→ INFORMATION SHOWN:
—————

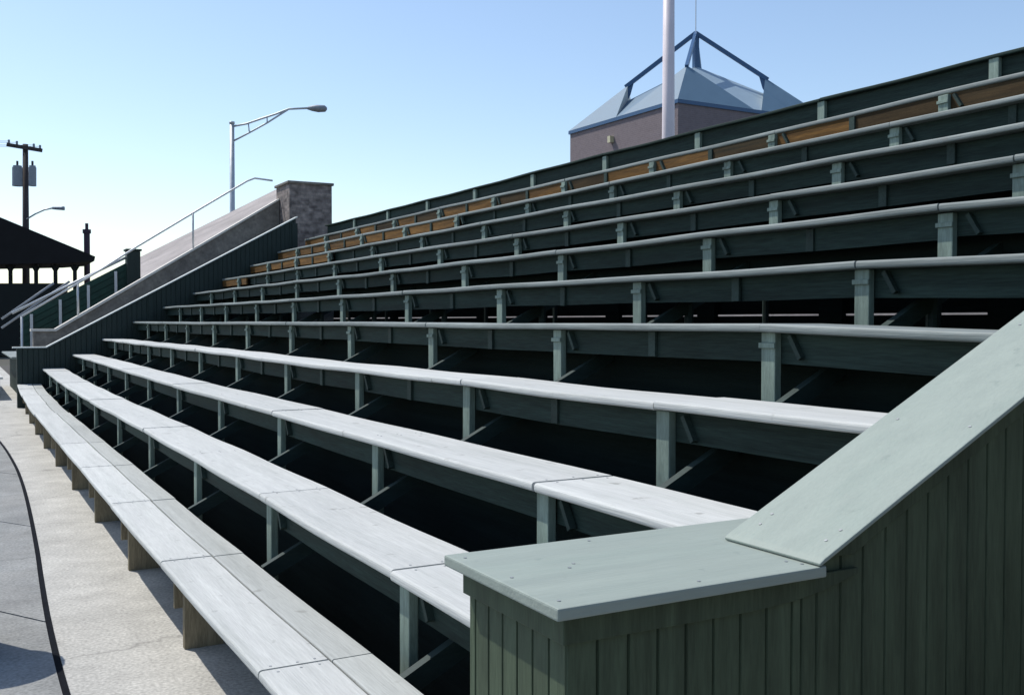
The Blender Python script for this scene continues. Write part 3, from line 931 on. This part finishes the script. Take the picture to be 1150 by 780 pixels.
# ------------------------------------------------------------------ tower building with open pyramid roof
def RF(r, f, z):              # camera-plane plan coordinates (right, forward) -> plan
    return Vector((f * math.sin(CAM_A) + r * math.cos(CAM_A), f * math.cos(CAM_A) - r * math.sin(CAM_A), z))


N_, L_ = (9.74, 60.0), (3.88, 70.2)
pv = (10.9, 6.28)
R_ = (N_[0] + pv[0], N_[1] + pv[1])
B_ = (L_[0] + pv[0], L_[1] + pv[1])
EZ, IZ, AZ = 13.05, 17.0, 19.2
cen = ((L_[0] + R_[0]) / 2, (L_[1] + R_[1]) / 2)
corners = [N_, R_, B_, L_]
tw = empty('tower_building', *RF(cen[0], cen[1], 0)[:2], GZ, 'mauve block building with blue metal pyramid roof and open blue steel apex frame', 'building')
def inset(c, k):
    return (cen[0] + (c[0] - cen[0]) * k, cen[1] + (c[1] - cen[1]) * k)


lo = [RF(*inset(c, .985), GZ) for c in corners]; hi = [RF(*inset(c, .985), EZ - 0.12) for c in corners]
mb = MB()
mb.poly(*[[lo[i], lo[(i + 1) % 4], hi[(i + 1) % 4], hi[i]] for i in range(4)])
mb.build('wall', M['tower'], tw, tuple(RF(*cen, GZ)))
ev = [RF(*c, EZ) for c in corners]; evl = [RF(*c, EZ - 0.22) for c in corners]
mb = MB()
mb.poly(*[[ev[i], ev[(i + 1) % 4], evl[(i + 1) % 4], evl[i]] for i in range(4)], evl[::-1])
mb.build('eave', M['bluesteel'], tw, tuple(RF(*cen, EZ)))
ap = RF(*cen, IZ)
for i in range(4):
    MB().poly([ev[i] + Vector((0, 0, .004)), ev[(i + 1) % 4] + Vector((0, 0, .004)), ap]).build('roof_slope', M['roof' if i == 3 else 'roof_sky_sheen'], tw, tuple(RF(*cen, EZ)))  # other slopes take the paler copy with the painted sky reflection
apx = RF(*cen, AZ)
# raised corner wedges that follow the steep hips, then open beams up to the apex
def lerp2(a, b, t):
    return a.lerp(b, t)


for i in range(4):
    c = ev[i] + Vector((0, 0, .006))
    n1, n2 = ev[(i + 1) % 4] + Vector((0, 0, .006)), ev[(i + 3) % 4] + Vector((0, 0, .006))
    hp = c.lerp(apx, 0.475)
    for nn in (n1, n2):
        pass
    e1, e2 = c.lerp(n1, 0.475), c.lerp(n2, 0.475)
    foot = Vector((hp.x, hp.y, c.lerp(RF(*cen, IZ), 0.475).z + .01))
    wd = MB().poly([c, e1, hp], [c, hp, e2], [c, e2, foot, e1])
    wd = wd.build('roof_wedge', M['roof'], tw, tuple(c))
    MB().poly([e1, foot, hp], [e2, hp, foot]).build('light_gap_cheek', M['coping'], wd, tuple(c))  # pale cheek faces stand in for slits of light beside the wedge
    MB().beam(c.lerp(apx, 0.455), apx, 0.20, 0.26).build('hip_beam', M['bluesteel'], tw, tuple(hp))
    MB().poly([hp + Vector((0, 0, -.02)), hp.lerp(foot, .95), hp.lerp(apx, .16).lerp(foot, .75), hp.lerp(apx, .1)]).build('gusset', M['bluesteel'], tw, tuple(hp))
MB().beam(RF(*cen, IZ - .1), apx, 0.32, 0.32, Vector((1, 0, 0))).build('king_post', M['bluesteel'], tw, tuple(ap))
MB().tube([tuple(apx), (apx.x, apx.y, apx.z + 7)], 0.03, 6).build('mast', M['steel'], tw, tuple(apx))
# lamp on the sunlit wall
wl = Vector(RF(*inset(L_, .985), 0)).lerp(RF(*inset(N_, .985), 0), 0.43)
wl.z = EZ - 1.35
nrm = Vector(RF(-pv[0], -pv[1], 0)); nrm.z = 0; nrm.normalize()
MB().beam(wl, wl + nrm * .3, 0.3, 0.42).build('wall_lamp', M['lampglass'], tw, tuple(wl))

# ------------------------------------------------------------------ litter bin out of frame on the left: its shadow falls on the slabs
bx, by = -0.13, 9.85
lb_ = empty('unseen_litter_bin', bx, by, GZ, 'unseen round dark metal litter bin casting its shadow on the grey slabs left of the walk', 'litter bin')
mb = MB()
mb.tube([(bx, by, GZ), (bx, by, GZ + .08), (bx, by, GZ + .7), (bx, by, GZ + 1.25)], 0.40, 28, 0.44)
mb.build('drum', M['binmetal'], lb_, (bx, by, GZ), smooth=False)
mb = MB()
for q, r0 in ((0, .46), (1, .42), (2, .3), (3, .12)):
    pass
mb.tube([(bx, by, GZ + 1.252), (bx, by, GZ + 1.31)], 0.48, 28).tube([(bx, by, GZ + 1.31), (bx, by, GZ + 1.44), (bx, by, GZ + 1.5)], 0.43, 28, 0.2)
mb.build('lid', M['binmetal'], lb_, (bx, by, GZ + 1.25))

# ------------------------------------------------------------------ camera, sun, sky
cam = bpy.data.cameras.new('camera'); co = bpy.data.objects.new('camera', cam); COL.objects.link(co)
cam.sensor_width = 36; cam.lens = 36 * FPX / 1150
cam.clip_start = 0.05; cam.clip_end = 6000
co.location = W(0, 0, 0); co.rotation_euler = (math.pi / 2 - CAM_P, 0, -CAM_A)
sc.camera = co
EL, AZM = R(56), R(30)         # sun: 30 degrees from +Y towards -X
sd_ = Vector((-math.sin(AZM) * math.cos(EL), math.cos(AZM) * math.cos(EL), math.sin(EL)))
sun = bpy.data.lights.new('sun', 'SUN'); so = bpy.data.objects.new('sun', sun); COL.objects.link(so)
sun.energy = 3.3; sun.angle = R(0.5); sun.color = (1.0, 0.955, 0.88)
so.rotation_euler = sd_.to_track_quat('Z', 'Y').to_euler(); so.location = (0, 0, 60)
w = bpy.data.worlds.new('World'); sc.world = w; w.use_nodes = True
nt = w.node_tree
bg = nt.nodes['Background']
sky = nt.nodes.new('ShaderNodeTexSky'); sky.sky_type = 'NISHITA'; sky.sun_disc = False
sky.sun_elevation = EL; sky.sun_rotation = -AZM
sky.air_density = 1.0; sky.dust_density = 0.6; sky.ozone_density = 1.0; sky.altitude = 0
nt.links.new(sky.outputs[0], bg.inputs['Color']); bg.inputs['Strength'].default_value = 0.135
sc.view_settings.view_transform = 'Standard'; sc.view_settings.look = 'None'
sc.view_settings.exposure = 0.35; sc.view_settings.gamma = 1.0
sc.view_settings.use_curve_mapping = False
sc.cycles.use_denoising = True
sc.cycles.max_bounces = 6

—————

→ TASK REQUIREMENTS:
Output exactly the span of lines from the top of the listing through the line holding "return (cen[0] +", and leave every picture out.

→ ANSWER:
The Blender Python script for this scene continues. Write part 3, from line 931 on. This part finishes the script. Take the picture to be 1150 by 780 pixels.
# ------------------------------------------------------------------ tower building with open pyramid roof
def RF(r, f, z):              # camera-plane plan coordinates (right, forward) -> plan
    return Vector((f * math.sin(CAM_A) + r * math.cos(CAM_A), f * math.cos(CAM_A) - r * math.sin(CAM_A), z))


N_, L_ = (9.74, 60.0), (3.88, 70.2)
pv = (10.9, 6.28)
R_ = (N_[0] + pv[0], N_[1] + pv[1])
B_ = (L_[0] + pv[0], L_[1] + pv[1])
EZ, IZ, AZ = 13.05, 17.0, 19.2
cen = ((L_[0] + R_[0]) / 2, (L_[1] + R_[1]) / 2)
corners = [N_, R_, B_, L_]
tw = empty('tower_building', *RF(cen[0], cen[1], 0)[:2], GZ, 'mauve block building with blue metal pyramid roof and open blue steel apex frame', 'building')
def inset(c, k):
    return (cen[0] + (c[0] - cen[0]) * k, cen[1] + (c[1] - cen[1]) * k)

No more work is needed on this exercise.